Speaking of Donald Trump, the former president has also picked now of all times to make his voice heard from his literal "American castle." Trump this week broke his relative silence since Inauguration Day to further his lies about the election — lies that, just a few weeks ago, stoked the deadly violence at the Capitol. "I have a funny feeling we're going to be hearing a lot more from Donald Trump," Fox News host Sean Hannity mused during their recent interview, which the Los Angeles Times reports was the third of Trump's day. There has always been a sense of Trump being an emperor with no clothes on, surrounded as he is by sycophants. But it's also true that people who fancy themselves to be royalty like hearing themselves talk, and don't bother with reading the room.

Even President Biden isn't immune from finding his ivory tower comfortable. The commander-in-chief last weekend enjoyed a relaxing retreat at Camp David, where he played Mario Kart with his granddaughter — a little R&R, before walking back his campaign promises about student loans and minimum wage hikes this week. Such policies could offer life-changing opportunities to many suffering Americans, but Biden ruled on them quietly. Likewise, the president's new guidelines for Immigration and Customs Enforcement focus on targeted deportations, earning a scathing reprimand from the ACLU, which called the move a "step backwards" due to it giving ICE wide latitude over who to target and deport. More families, as a result, are doomed to suffer.

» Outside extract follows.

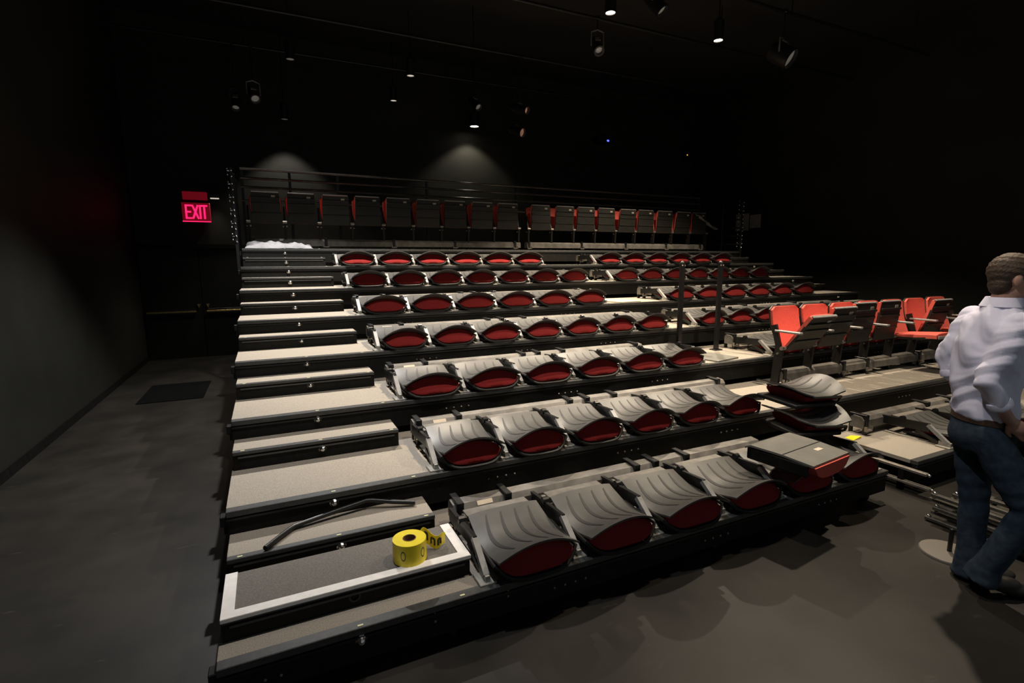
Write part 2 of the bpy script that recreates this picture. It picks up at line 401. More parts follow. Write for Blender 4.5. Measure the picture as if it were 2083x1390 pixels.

Not all transgressions this week are equal; it's far worse for a sitting elected leader to be disengaged than it is for former politicians to ignorantly run their mouths. But the leaders that fall along this unfortunate spectrum share a quality of preferring to be safely out-of-reach of the people they're ostensibly fighting for. Perhaps if we normalized the process of impeachment and recall elections — processes designed to hold leaders accountable mid-term, not just during election seasons — politicians would not be so quick to seal themselves away, or so hasty to exploit the entitled position that voters bestowed on them.

Moreover, mid-disaster, it wouldn't leave citizens relying on, say, a senator who sees himself as being so exceptional that he is worthy of fleeing his cold house for a beach resort while the un-quenched masses suffer on. It's really the politicians who ought to quit crying and looking for a handout of popular favor. Let them eat bread.